She was about 5’6", had golden blond hair. Straight, willowy, sometimes tied up in one of those loose things that leaves strands of it coming down the side of her head.

The brightest, blue eyes ever. A smile that could melt an iceberg.

A fit, thinnish body, that she knew just how to show off without going slutty.

On the last day I went there (last day - because I was moving), I missed her. I was leaving the store, honestly a little heartbroken, thinking I’d never see her again. Then I ran into her on the way to my car. I stopped, said hi and explained I was leaving.

The look on her face was actually sad. She made her little speech, which to this day buoys me when I need some ego-boosting.

She said she had the biggest crush on me.

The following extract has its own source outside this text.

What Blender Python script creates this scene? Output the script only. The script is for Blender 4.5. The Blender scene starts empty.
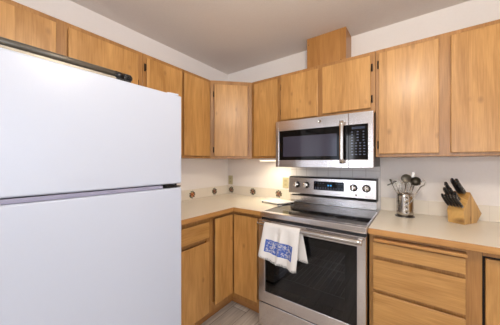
import bpy, bmesh, math, random
from mathutils import Vector, Matrix
random.seed(7)
S = bpy.context.scene
COL = S.collection

# ------------------------------------------------------------------ camera, world, lights, exposure
cam_d = bpy.data.cameras.new('camera'); cam = bpy.data.objects.new('camera', cam_d); COL.objects.link(cam)
cam.location = (1.949, -2.186, 1.3225); cam.rotation_euler = (math.radians(90), 0, math.radians(36.04))
cam_d.sensor_width = 36; cam_d.lens = 225.55 / 500 * 36; cam_d.clip_start = .02
S.camera = cam
S.view_settings.view_transform = 'Standard'; S.view_settings.look = 'None'
S.view_settings.gamma = 1; S.view_settings.use_curve_mapping = False
S.view_settings.exposure = 0.0

def lin(c):
    c = [v / 255 for v in c]
    return tuple((v / 12.92 if v <= .04045 else ((v + .055) / 1.055) ** 2.4) for v in c) + (1,)

W = bpy.data.worlds.new('daylight'); S.world = W; W.use_nodes = True
W.node_tree.nodes['Background'].inputs[0].default_value = lin((222, 234, 255))
W.node_tree.nodes['Background'].inputs[1].default_value = 3.0

def area(name, loc, rot, sx, sy, power, col):
    d = bpy.data.lights.new(name, 'AREA'); d.shape = 'RECTANGLE'; d.size = sx; d.size_y = sy
    d.energy = power; d.color = lin(col)[:3]
    o = bpy.data.objects.new(name, d); o.location = loc; o.rotation_euler = rot; COL.objects.link(o); return o
R90 = math.pi / 2
area('daylight_side_window', (3.72, -2.35, 1.45), (0, R90, 0), 1.1, 1.7, 20, (238, 242, 255))
area('daylight_front_window', (1.9, -4.72, 1.45), (R90, 0, 0), 2.8, 1.2, 84, (255, 250, 246))
def point(name, loc, r, power, col):
    d = bpy.data.lights.new(name, 'POINT'); d.shadow_soft_size = r; d.energy = power; d.color = lin(col)[:3]
    o = bpy.data.objects.new(name, d); o.location = loc; COL.objects.link(o); return o
point('ceiling_lamp_light', (1.92, -1.68, 2.20), .07, 32, (255, 243, 226))

# ------------------------------------------------------------------ helpers
class MB:
    def __init__(s): s.bm = bmesh.new()
    def box(s, x0, x1, y0, y1, z0, z1, bv=0, M=None, seg=2):
        r = bmesh.ops.create_cube(s.bm, size=1)
        vs = r['verts']
        T = Matrix.Translation(((x0 + x1) / 2, (y0 + y1) / 2, (z0 + z1) / 2)) @ Matrix.Diagonal((abs(x1 - x0), abs(y1 - y0), abs(z1 - z0), 1))
        bmesh.ops.transform(s.bm, matrix=T, verts=vs)
        if bv:
            es = list({e for v in vs for e in v.link_edges})
            r2 = bmesh.ops.bevel(s.bm, geom=es, offset=bv, segments=seg, affect='EDGES', profile=.5)
            vs = list({v for f in r2['faces'] for v in f.verts} | {v for v in vs if v.is_valid})
        if M is not None: bmesh.ops.transform(s.bm, matrix=M, verts=vs)
        return s
    def cyl(s, p0, p1, r0, r1=None, n=20, cap=True):
        p0, p1 = Vector(p0), Vector(p1); r1 = r0 if r1 is None else r1
        q = (p1 - p0).to_track_quat('Z', 'Y').to_matrix().to_4x4()
        r = bmesh.ops.create_cone(s.bm, cap_ends=cap, segments=n, radius1=r0, radius2=r1, depth=(p1 - p0).length)
        bmesh.ops.transform(s.bm, matrix=Matrix.Translation((p0 + p1) / 2) @ q, verts=r['verts'])
        for f in {f for v in r['verts'] for f in v.link_faces}:
            if len(f.verts) == 4: f.smooth = True
        return s
    def tube(s, pts, r, n=10):
        pts = [Vector(p) for p in pts]; rs = r if isinstance(r, (list, tuple)) else [r] * len(pts)
        rings = []; up = None
        for i, p in enumerate(pts):
            t = (pts[min(i + 1, len(pts) - 1)] - pts[max(i - 1, 0)]).normalized()
            if up is None:
                up = Vector((0, 0, 1)) if abs(t.z) < .9 else Vector((1, 0, 0))
            a = t.cross(up).normalized(); b = a.cross(t).normalized(); up = b
            rings.append([s.bm.verts.new(p + (a * math.cos(k * 2 * math.pi / n) + b * math.sin(k * 2 * math.pi / n)) * rs[i]) for k in range(n)])
        for A, B in zip(rings, rings[1:]):
            for k in range(n):
                f = s.bm.faces.new((A[k], A[(k + 1) % n], B[(k + 1) % n], B[k])); f.smooth = True
        s.bm.faces.new(rings[0][::-1]); s.bm.faces.new(rings[-1])
        return s
    def lathe(s, prof, n=28, M=None, sm=True):
        rings = []
        for r, z in prof:
            rings.append([s.bm.verts.new((max(r, 1e-5) * math.cos(k * 2 * math.pi / n), max(r, 1e-5) * math.sin(k * 2 * math.pi / n), z)) for k in range(n)])
        for A, B in zip(rings, rings[1:]):
            for k in range(n):
                f = s.bm.faces.new((A[k], A[(k + 1) % n], B[(k + 1) % n], B[k])); f.smooth = sm
        if M is not None: bmesh.ops.transform(s.bm, matrix=M, verts=[v for g in rings for v in g])
        return s
    def prism(s, poly, h0, h1, M=None, bv=0):
        """poly in local xy, extruded along local z from h0 to h1"""
        lo = [s.bm.verts.new((a, b, h0)) for a, b in poly]; hi = [s.bm.verts.new((a, b, h1)) for a, b in poly]
        n = len(poly); fs = [s.bm.faces.new(lo[::-1]), s.bm.faces.new(hi)]
        for i in range(n): fs.append(s.bm.faces.new((lo[i], lo[(i + 1) % n], hi[(i + 1) % n], hi[i])))
        vs = lo + hi
        if bv:
            es = list({e for f in fs for e in f.edges})
            r2 = bmesh.ops.bevel(s.bm, geom=es, offset=bv, segments=2, affect='EDGES', profile=.5)
            vs = list({v for f in r2['faces'] for v in f.verts} | {v for v in vs if v.is_valid})
        if M is not None: bmesh.ops.transform(s.bm, matrix=M, verts=vs)
        return s
    def ball(s, c, r, sc=(1, 1, 1), n=12, M=None):
        q = bmesh.ops.create_uvsphere(s.bm, u_segments=n, v_segments=max(6, n // 2 + 1), radius=r)
        T = Matrix.Translation(c) @ (M if M is not None else Matrix.Identity(4)) @ Matrix.Diagonal((*sc, 1))
        bmesh.ops.transform(s.bm, matrix=T, verts=q['verts'])
        for f in {f for v in q['verts'] for f in v.link_faces}: f.smooth = True
        return s
    def build(s, name, mat, parent=None, org=None):
        bmesh.ops.recalc_face_normals(s.bm, faces=s.bm.faces[:])
        me = bpy.data.meshes.new(name); 
        if org is None:
            if parent is not None: org = Vector(parent['_o'])
            else:
                cs = [v.co for v in s.bm.verts]
                org = Vector(((min(c.x for c in cs) + max(c.x for c in cs)) / 2, (min(c.y for c in cs) + max(c.y for c in cs)) / 2, min(c.z for c in cs)))
        org = Vector(org)
        bmesh.ops.translate(s.bm, vec=-org, verts=s.bm.verts[:])
        s.bm.to_mesh(me); s.bm.free()
        o = bpy.data.objects.new(name, me); me.materials.append(mat); COL.objects.link(o)
        o['_o'] = tuple(org)
        if parent is not None:
            o.parent = parent; 
            o.location = org - Vector(parent['_o'])
        else: o.location = org
        return o
def B(*a, **k): return MB().box(*a, **k)
def tag(o, label, cat, group=None, kind=None):
    o['label'] = label; o['category'] = cat
    if group: o['group'] = group
    if kind: o['kind'] = kind
    return o
def thing(name, loc, label, cat, group=None):
    o = bpy.data.objects.new(name, None); o.empty_display_size = .05; COL.objects.link(o)
    o.location = loc; o['_o'] = tuple(loc); return tag(o, label, cat, group)
def struct(o): o['kind'] = 'structure'; return o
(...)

Thought I was ‘cute’, I was always so nice and friendly and that I always made her laugh or smile. She said she knew I’m married and she never wanted to say or do anything with how she felt because of that “and that it would be so wrong for both of us”, and besides, she didn’t want to think I was the kind of man that would cheat, she liked to think of me as one of the good guys.

Then she gave me the biggest hug, we said good bye and I haven’t seen her since.

I still smell her hair now and then.

I still say you should have gone for it. Speaking as a female, I’d have been mighty impressed with your self-confidence right then. Besides, you’ve got an English accent!